But that's not really what you're asking for anyway. You can assign granular permissions to binaries regardless of code signing.

The real problem is there are so many things that aren't literally root but are effectively equivalent because if you can do them then you have easy privilege escalation. That's why the Windows security model is so silly. An administrator is not allowed to 'su' to another user without the user's password but any reasonable subset of the administrator's privileges can be used to silently cause any user to execute arbitrary code, e.g. by setting their login script or putting executables in the All Users startup folder or just loading a kernel driver that will let them do whatever they want.




> That's why the Windows security model is so silly. An administrator is not allowed to 'su' to another user without the user's password but any reasonable subset of the administrator's privileges can be used to silently cause any user to execute arbitrary code

That's like saying kernel memory protection is silly when the user is an admin because he could just as well load a driver into the system to wreak whatever havoc he wants.

Yes, he could. No, it's not silly.


Memory protection is not silly.
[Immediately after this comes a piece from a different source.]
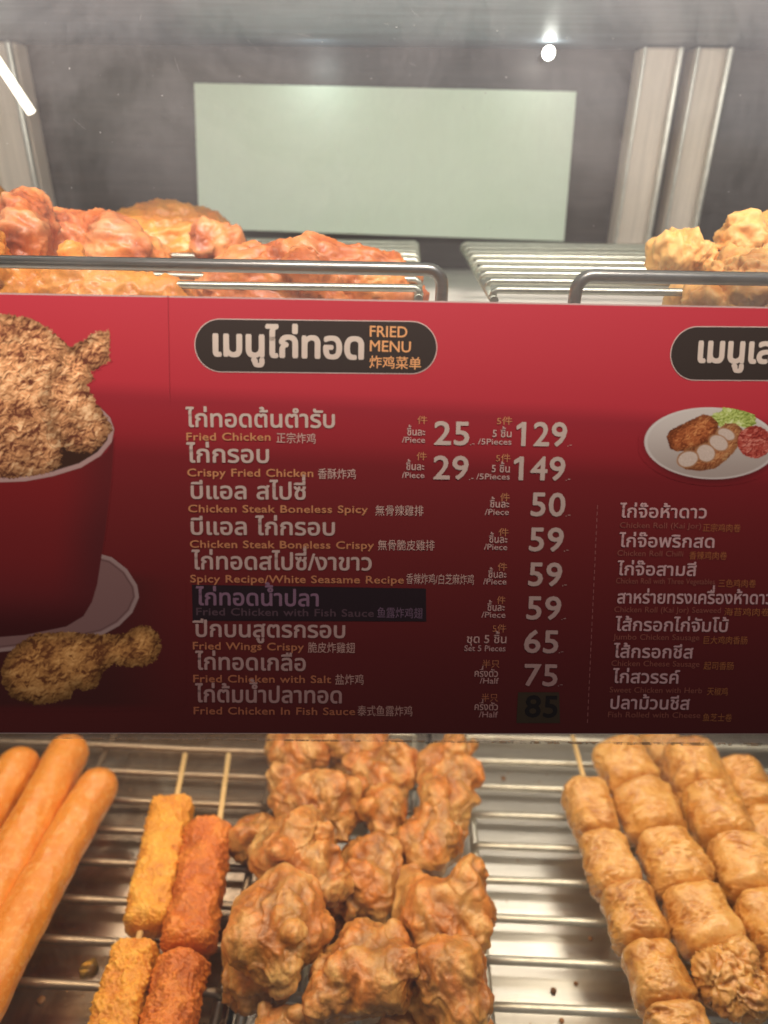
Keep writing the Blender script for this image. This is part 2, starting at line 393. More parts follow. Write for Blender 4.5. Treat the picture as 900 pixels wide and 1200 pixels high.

Not being able to bypass memory protection (and therefore prohibiting all manner of debugging tools) is silly, and that is the appropriate analogy.

If a user correctly has permission to do a thing via a series of ugly hacks then there is no reason not to just let the user do the thing directly.


>then so can the attacker

Maybe, but the attacker can also get their certificate revoked when their activities are discovered.


...if their activities are discovered. And then the attacker just gets another certificate under a different name, or steals somebody else's certificate. Ignoring, of course, that revocation is totally broken.

It cannot simultaneously be easy for anyone to get a certificate and hard for an attacker to get a certificate.